- _The task_
What lines of the data hold the string "room"? Pull each one out.

- _Data section_
□ □ □ □ □

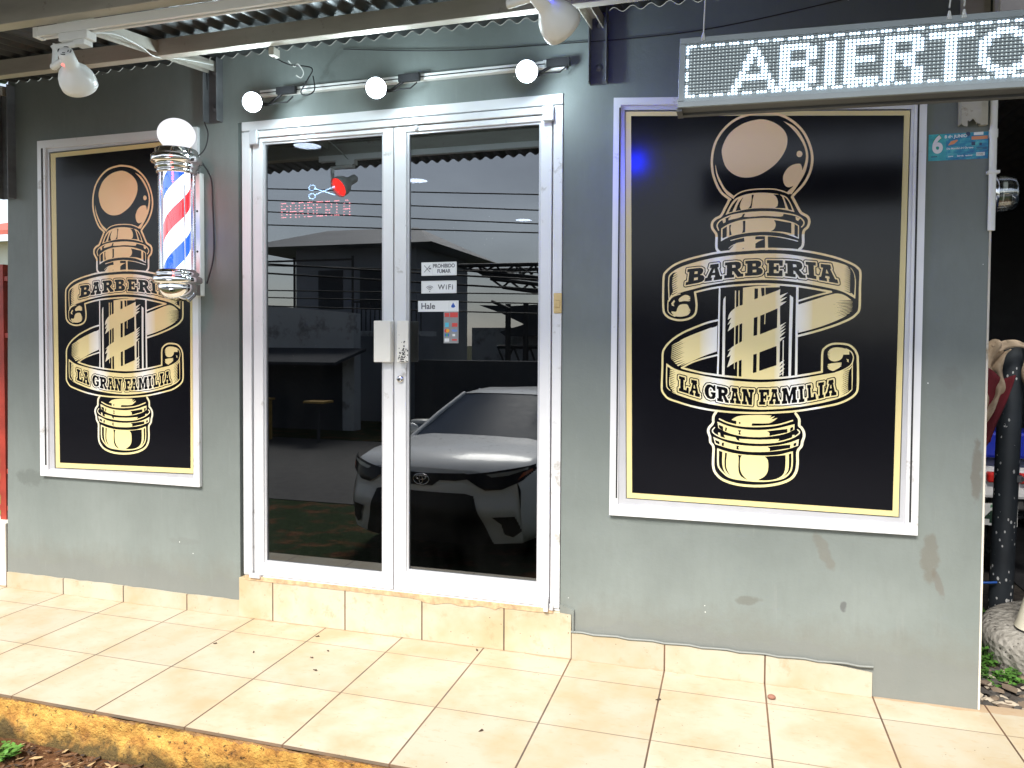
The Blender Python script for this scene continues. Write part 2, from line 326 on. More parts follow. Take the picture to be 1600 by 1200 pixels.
# ================================================================== GROUND
def ground_z(x, y):
    if y > -1.0: return -.16
    a = min(1, (-1.0-y)/2.0); a = a*a*(3-2*a)
    return -.165-.515*a
mb = MB(); xs_ = [-300, -80, -30, -12, -7, -5]+[-4+.25*i for i in range(37)]+[6, 8, 12, 30, 80, 300]; ys_ = [300, 80, 20, 6, 2, 0, -.6, -.9]+[-1.0-.1*i for i in range(32)]+[-5, -8, -20, -80, -300]
rg = random.Random(3)
for y in ys_:
    for x in xs_:
        dz = rg.uniform(-.012, .012) if (-4 < x < 5 and -4 < y < -1.05) else 0
        mb.v.append((x, y, ground_z(x, y)+dz+(.03*math.sin(x*3)*math.sin(y*5) if -3 < y < -1.1 else 0)))
nx_ = len(xs_)
for j in range(len(ys_)-1):
    for i in range(nx_-1): mb.f.append((j*nx_+i, j*nx_+i+1, (j+1)*nx_+i+1, (j+1)*nx_+i)); mb.m.append(0); mb.sm.append(True)
tag(obj('ground', mb, M['soil']), kind='structure')
mb = MB().box(-90, 90, -10.6, -5.2, -.70, -.672); tag(obj('road', mb, M['asphalt']), kind='structure')
# tiled pavement: its top is one sheet, its face an old yellow kerb
tag(obj('pavement', MB().box(-9, 9, -.984, .05, -.010, 0), M['tile']), kind='structure')
mb = MB(); n1, n2 = 260, 14; rk = random.Random(5)
for j in range(n2+1):
    zz = -.0102-(.29)*j/n2
    for i in range(n1+1):
        x = -7+13*i/n1; yy = -.978-.012*math.sin(x*9+j)*.4-rk.uniform(0, .010)-.02*(j/n2)
        mb.v.append((x, yy, zz+(0 if j else 0)))
for j in range(n2):
    for i in range(n1): a = j*(n1+1)+i; mb.f.append((a, a+1, a+n1+2, a+n1+1)); mb.m.append(0); mb.sm.append(True)
mb.box(-7, 6, -.955, -.9, -.3, -.0105)
tag(obj('kerb', mb, M['kerb']), kind='structure')
# ================================================================== BARBER SHOP
shop = thing('barber_shop', 'grey painted barber shop front with mirrored double door and tiled step', 'shop', (0.75, 0, 0))
def quadbox(mb, pts, y0, y1, m=0):   # pts (x,z) of a quadrilateral on the facade
    return mb.prism(pts, lambda u, v, d: Vector((u, y0+d, v)), y1-y0, m)
w_ = MB()
quadbox(w_, [(-1.602, 0), (-.086, 0), (-.086, 2.448), (-1.556, 2.448)], 0, .16)
w_.box(1.549, 3.162, 0, .16, 0, 2.448)
quadbox(w_, [(-1.556, 2.448), (3.162, 2.448), (3.162, 3.5), (-1.535, 3.5)], 0, .16)
w_.box(-.086, 1.549, .03, .16, -.02, .2)
w_.box(-1.6, -1.45, .16, 6, 0, 3.5); w_.box(3.0, 3.155, .16, 6, 0, 3.5); w_.box(-1.45, 3.0, 5.85, 6, 0, 3.5)
obj('wall', w_, M['wall'], shop)
obj('corner_strip', MB().box(3.1625, 3.170, -.003, .10, .0, 2.9), M['white_wall'], shop, .002)
# shop interior
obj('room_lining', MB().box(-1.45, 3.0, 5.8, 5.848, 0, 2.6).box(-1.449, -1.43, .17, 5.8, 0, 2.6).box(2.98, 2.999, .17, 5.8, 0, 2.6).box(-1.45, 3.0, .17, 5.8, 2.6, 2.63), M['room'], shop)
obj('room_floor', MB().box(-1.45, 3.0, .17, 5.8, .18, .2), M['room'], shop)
# skirting and step
sk1 = MB(); ed = []
for i in range(31):
    x = -1.6+(1.514)*i/30; ed.append((x, .086+rk.uniform(-.0025, .0035)-.006*(i/30)))
sk1.prism([(-1.6, 0), (-.086, 0)]+ed[::-1], lambda u, v, d: Vector((u, -.009+d, v)), .012)
ed = []
for i in range(31):
    x = 1.6+1.197*i/30; zt = .115+rk.uniform(-.0015, .002)-(.0 if i < 24 else .022*((i-24)/6)**1.5); ed.append((x, zt))
sk2 = MB(); sk2.prism([(1.6, 0), (2.797, 0)]+ed[::-1], lambda u, v, d: Vector((u, -.009+d, v)), .012)
objs('skirting', [sk1, sk2], M['skirt'], shop)
obj('step', MB().box(-.0865, 1.6, -.011, .029, 0, .199), M['steptile'], shop, .002)
mb = MB(); ed = []
for i in range(60):
    x = -.05+1.57*i/59; k = .004+.004*abs(math.sin(i*1.7))
    if .88 < x < 1.02: k += .014*math.sin((x-.88)/.14*math.pi)+.004
    if 1.02 <= x < 1.28: k += .012*abs(math.sin((x-1.02)/.26*math.pi*1.5))
    ed.append((x, .199-k))
mb.prism([(-.05, .212), (1.52, .212)]+ed[::-1], lambda u, v, d: Vector((u, -.014+d, v)), .01)
obj('threshold_mortar', mb, M['cement'], shop)
mb = MB(); mb.prism([(1.55, .20), (1.602, .196), (1.604, .12), (1.612, .115), (1.612, .215), (1.55, .235)], XZ(-.0125), .0128); obj('mortar_patch', mb, M['wall'], shop)
obj('paint_ridge', MB().tube([(1.6+i*.05, -.009, .119+.003*math.sin(i*2.1)) for i in range(25)], .005, 6), M['wall'], shop)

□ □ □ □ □

- _Answer to this task_
obj('room_lining', MB().box(-1.45, 3.0, 5.8, 5.848, 0, 2.6).box(-1.449, -1.43, .17, 5.8, 0, 2.6).box(2.98, 2.999, .17, 5.8, 0, 2.6).box(-1.45, 3.0, .17, 5.8, 2.6, 2.63), M['room'], shop)
obj('room_floor', MB().box(-1.45, 3.0, .17, 5.8, .18, .2), M['room'], shop)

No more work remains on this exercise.